Katie speaks of an afternoon when a storm was headed toward them, but they had been caught up by the beautiful sunset in front of them. As she looked back toward the looming black clouds, she saw a beautiful rainbow fill the sky. She saw beauty in the darkness. “There is beauty to be found in the desperate and many-times-repeated unanswered prayers that have time and again ushered us to His feet….there is beauty to be found in the unlikely places, but in so many cases, we must be facing the storm to see it. Often, to behold this beauty, to be reminded of God’s promises in such a tangible way, we must turn toward, not away from, the darkness.” She continues to speak of the temptation to turn away from the impending darkness, “but in doing so we might miss the glory, all the beautiful ways He is remaking us through the hard.”

Isn’t it amazing? It’s amazing that no matter how many times God, our good Father, comes through for us, and makes beautiful things out of the darkest things, we still doubt Him. Every time something new and scary comes along, in that moment, we forget all that He has done for us. But I love what Katie says as she shares about Gods plans for us: “It’s amazing really, that we can get exactly what we need by walking through what we never wanted. In the dry places, when our lives are not going at all as we intended, He can draw us to Himself the way He always intended.”
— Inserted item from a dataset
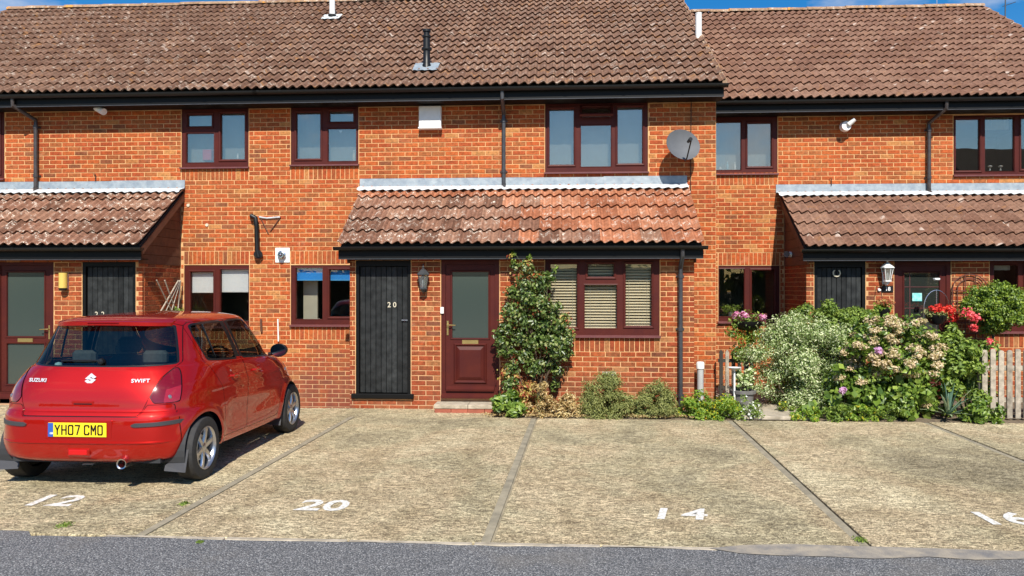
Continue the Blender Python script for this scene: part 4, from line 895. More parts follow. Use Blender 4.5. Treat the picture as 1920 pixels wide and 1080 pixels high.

This is my prayer…As I walk through this dry and lonely season, I pray that I would be able to cling to the Hope that His Joy and His provision lie on the other side of my doubt…that I would know and believe that He is near, even when I feel He has disappeared…and that I would never give up on the Hope that saved me, and the Hope that will continue to draw me in, heal my wounds, renew my heart, and that will spill over into Joy again very, very soon.